Task directions>
Pull out each line of the data that includes the word "wide".

Dataset content>

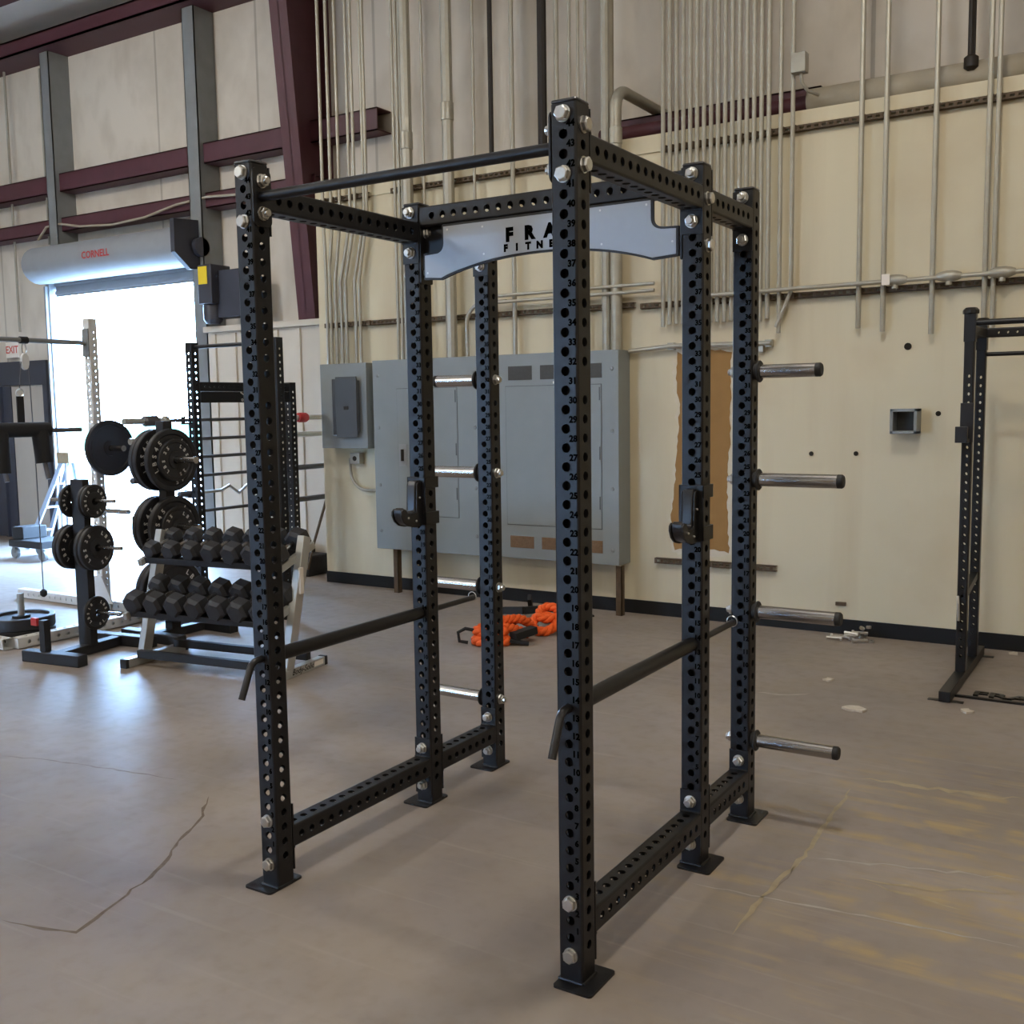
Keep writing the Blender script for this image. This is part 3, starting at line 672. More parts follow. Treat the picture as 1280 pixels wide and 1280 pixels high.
for x0, x1, z, lab in ((-4.60, -4.05, 3.478, 'short upper slotted rail behind the left conduit cluster'), (-3.80, -1.95, 3.478, 'upper slotted rail behind the two fat conduits'), (-1.28, 2.6, 3.475, 'long upper slotted rail under the insulated pipe on the right'),
                       (-4.60, -3.60, 2.372, 'lower slotted rail behind the left conduit cluster'), (-3.45, -1.5, 2.366, 'lower slotted rail above the wide grey cabinets'), (-1.45, 2.6, 2.352, 'long lower slotted rail under the horizontal pipe on the right')):
    tag(strut(x0, x1, z, clamps=[c for c in CLAMPS if x0 < c < x1]).build('strut_rail', 'strut_rust', smooth=0), lab, 'strut rail')
tag(strut(-1.335, -0.39, 0.43).build('strut_rail', 'strut_rust', smooth=0), 'short slotted rail low on the wall under the bare brown patch', 'strut rail')
g = MB(); g.box(0.03, 0.10, YB - 0.02, YB - 0.001, 0.20, 0.225); tag(g.build('wall_bracket', 'strut_rust'), 'small rusty bracket low on the wall above the lowest weight peg tips', 'bracket')

# conduits: each one a tube of its own, plus clamps
YC = YB - 0.062
def conduit(x, z0, z1, r, label, m='conduit', couple=None, y=None, lean=0.0):
    yy = y if y is not None else YB - 0.042 - r - 0.002
    g = MB(); g.tube([(x, yy, z0), (x + lean, yy, z1)], r, 10)
    if couple: g.lathe([(r, 0), (r + 0.006, 0.004), (r + 0.006, 0.14), (r, 0.144)], (x, yy, couple), (0, 0, 1), 14)
    tag(g.build('conduit', m), label, 'conduit')
ORD = ['first', 'second', 'third', 'fourth', 'fifth', 'sixth', 'seventh', 'eighth', 'ninth', 'tenth', 'eleventh', 'twelfth', 'thirteenth', 'fourteenth', 'fifteenth', 'sixteenth', 'seventeenth', 'eighteenth']
TOPZ = 6.0
for i, (x, xt) in enumerate(((-4.545, -4.555), (-4.50, -4.46), (-4.44, -4.36), (-4.375, -4.24), (-4.32, -4.185), (-4.21, -4.08), (-4.16, -4.05))):
    yy = YB - 0.06; g = MB()
    g.tube([(x, yy, 2.012), (x, yy, 2.75), (xt, yy, 3.3), (xt, yy, TOPZ)] if i in (2, 3, 4, 5, 6) else [(x, yy, 2.012), (x, yy, 2.9), (xt, yy, 3.2), (xt, yy, TOPZ)], 0.0145, 10)
    tag(g.build('conduit', 'conduit'), '%s thin conduit from the left in the cluster above the small breaker box' % ORD[i], 'conduit', 'conduits above the small breaker box')
for i, x in enumerate((-3.735, -3.69, -3.652)):
    conduit(x, 2.02, TOPZ, 0.0135, '%s of three thin conduits just left of the left fat conduit' % ('leftmost', 'middle', 'rightmost')[i], y=YB - 0.06)
conduit(-3.572, 2.02, TOPZ, 0.048, 'left of the two fat galvanised conduits, above the latch cabinet', couple=3.78, y=YB - 0.095)
conduit(-3.425, 2.02, TOPZ, 0.012, 'thin conduit between the two fat conduits', y=YB - 0.06)
conduit(-3.148, 2.02, TOPZ, 0.048, 'right of the two fat galvanised conduits, behind the sign left end', couple=3.95, y=YB - 0.095)
conduit(-2.914, 2.02, TOPZ, 0.013, 'thin conduit just right of the right fat conduit', y=YB - 0.06)
conduit(-2.745, 3.64, TOPZ, 0.020, 'slim dark hanging rod ending above the pull-up bar', 'conduit_dark', y=YB - 0.06)
conduit(-2.545, 2.02, TOPZ, 0.019, 'medium conduit between the slim and the thick dark rods', y=YB - 0.063)
conduit(-2.254, 3.62, TOPZ, 0.037, 'thick dark hanging rod left of the tallest post', 'conduit_dark', y=YB - 0.085)
conduit(-2.14, 2.02, TOPZ, 0.019, 'medium conduit between the thick dark rod and the tallest post', y=YB - 0.063)
for i, x in enumerate((-2.029, -1.954, -1.892)):
    conduit(x, 2.02, TOPZ, 0.0135, '%s of three thin conduits behind the top of the tallest post' % ('leftmost', 'middle', 'rightmost')[i], y=YB - 0.06)
conduit(-1.818, 3.62, TOPZ, 0.036, 'wide beige pipe rising right of the top of the tallest post', 'insulation', y=YB + 0.2)
conduit(-1.714, 2.02, TOPZ, 0.034, 'bright galvanised conduit left of the bent pipe', y=YB - 0.08)
yy = YB - 0.085; zb = 3.80
g = MB(); g.tube([(-1.625, yy, 2.02), (-1.625, yy, zb)] + arc((-1.625, yy + 0.16, zb), 0.16, PI, PI / 2, 10, (0, 1, 0), (0, 0, 1))[1:] + [(-1.625, YO - 0.02, zb + 0.16)], 0.043, 16)
g.lathe([(0.043, 0), (0.049, 0.004), (0.049, 0.12), (0.043, 0.124)], (-1.625, yy, 3.55), (0, 0, 1), 16)
tag(g.build('conduit', 'conduit'), 'thick conduit bending back over the wall ledge like a hook', 'conduit')
for i in range(16):
    x = -1.254 + i * 0.0525; y = YB - 0.060
    conduit(x, 2.20 + random.uniform(-0.012, 0.012), TOPZ, 0.0160, '%s thin conduit from the left in the dense row over the right posts' % ORD[i], y=y)
g = MB(); g.tube([(-0.383, yy + 0.027, 2.10), (-0.383, yy + 0.027, TOPZ)], 0.0145, 10); tag(g.build('conduit', 'conduit'), 'left of two conduits just right of the dense row, with straight end', 'conduit')
g = MB(); g.tube([(-0.40, yy + 0.02, 2.14), (-0.30, yy + 0.027, 2.38), (-0.30, yy + 0.027, TOPZ)], 0.0150, 10); tag(g.build('conduit', 'conduit'), 'conduit right of the dense row whose lower end kinks left', 'conduit')
for x, z, lab in ((0.160, 2.105, 'leftmost of three lone conduits right of the rack with open lower ends'), (0.318, 2.075, 'middle of three lone conduits right of the rack with open lower ends'), (0.623, 2.045, 'rightmost of three lone conduits with open lower ends, above the junction box')):
    conduit(x, z, TOPZ, 0.0165, lab, y=YB - 0.062)
conduit(0.935, 2.05, TOPZ, 0.0165, 'left of the close pair of conduits above the right-hand squat rack', y=YB - 0.062)
conduit(0.985, 2.02, TOPZ, 0.0150, 'right of the close pair of conduits above the right-hand squat rack', y=YB - 0.060)
g = MB(); g.tube([(0.785, 4.95, 3.80), (0.785, 4.95, TOPZ)], 0.016, 10); g.tube([(0.80, 4.99, 3.80), (0.80, 4.99, TOPZ)], 0.010, 8); g.lathe([(0.02, -0.05), (0.045, -0.03), (0.045, 0.03), (0.02, 0.05)], (0.79, 4.96, 3.76), (0, 0, 1), 14)
tag(g.build('hanging_rod', 'conduit_dark'), 'dark hanging rod with round end above the insulated pipe', 'hanging rod')
# horizontal pipe with cast fittings on the right
t = thing('horizontal_conduit', 'horizontal grey pipe with cast fittings along the upper right wall', 'conduit', (0, YB - 0.10, 2.42))
g = MB(); g.tube([(-0.9, 0, -0.03), (0.0, 0, -0.025), (2.6, 0, -0.012)], 0.0155, 10); g.build('pipe', 'conduit', t)
for k, x in enumerate((0.40, 0.73, 1.04)):
    g = MB(); g.lathe([(0.020, -0.075), (0.030, -0.05), (0.036, -0.02), (0.036, 0.02), (0.030, 0.05), (0.020, 0.075)], (x, 0, -0.018), (1, 0, 0), 12); g.lathe([(0.02, 0.02), (0.02, 0.055)], (x, 0, -0.018), (0, 0, -1), 10); g.build('fitting', 'conduit', t)
g = MB(); g.box(0.325, 0.375, -0.042, -0.036, -0.05, 0.02); tag(g.build('tag_label', 'sign_white', t), 'white paper tag')
for k, z in enumerate((2.505, 2.455)):
    g = MB(); g.tube([(-2.75, YB - 0.12, z), (-1.30, YB - 0.12, z)], 0.014, 10)
    tag(g.build('conduit', 'conduit'), '%s of two horizontal conduits above the wide cabinets' % ('upper', 'lower')[k], 'conduit')
g = MB(); g.tube([(-2.99, YB - 0.10, 2.02), (-2.99, YB - 0.10, 2.30)] + arc((-2.83, YB - 0.10, 2.30), 0.16, PI, PI / 2, 8, (1, 0, 0), (0, 0, 1))[1:] + [(-2.6, YB - 0.10, 2.46)], 0.017, 10)
tag(g.build('conduit', 'conduit'), 'conduit elbow curving right above the wide cabinets', 'conduit')
# things lying on the ledge
t = thing('insulated_pipe', 'fat insulated pipe lying along the ledge at upper right', 'pipe', (0, 5.05, LZ))
g = MB(); g.tube([(-0.27, 0, 0.10), (2.8, 0, 0.10)], 0.092, 20); g.build('insulation_sleeve', 'insulation', t)
g = MB(); g.tube([(-1.9, 0.0, 0.10), (-0.26, 0, 0.10)], 0.055, 16); tag(g.build('bare_pipe', 'maroon', t), 'bare dark red pipe section')
t = thing('wall_junction_box', 'little grey box with curved conduit left of the insulated pipe', 'junction box', (-0.29, YB - 0.075, 3.82))
g = MB(); g.box(-0.01, 0.09, -0.05, 0.03, 0, 0.13); g.build('housing', 'conduit', t, 0.004)
g = MB(); g.tube([(0.05, -0.01, 0.0), (0.055, 0.0, -0.06), (0.085, 0.03, -0.11), (0.14, 0.10, -0.13)], 0.012, 8); g.build('conduit_bend', 'conduit', t)
g = MB(); pts = []
g.tube([(-5.0, YB - 0.05, 3.62), (-4.55, YB - 0.03, 3.66), (-4.0, YB - 0.02, 3.62), (-3.5, YB - 0.02, 3.63), (-2.5, YB - 0.02, 3.615)], 0.011, 8); tag(g.build('ledge_cable', 'conduit_dark'), 'dark cable lying along the ledge behind the fat conduits', 'cable')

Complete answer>
Keep writing the Blender script for this image. This is part 3, starting at line 672. More parts follow. Treat the picture as 1280 pixels wide and 1280 pixels high.
                       (-4.60, -3.60, 2.372, 'lower slotted rail behind the left conduit cluster'), (-3.45, -1.5, 2.366, 'lower slotted rail above the wide grey cabinets'), (-1.45, 2.6, 2.352, 'long lower slotted rail under the horizontal pipe on the right')):
conduit(-1.818, 3.62, TOPZ, 0.036, 'wide beige pipe rising right of the top of the tallest post', 'insulation', y=YB + 0.2)
    tag(g.build('conduit', 'conduit'), '%s of two horizontal conduits above the wide cabinets' % ('upper', 'lower')[k], 'conduit')
tag(g.build('conduit', 'conduit'), 'conduit elbow curving right above the wide cabinets', 'conduit')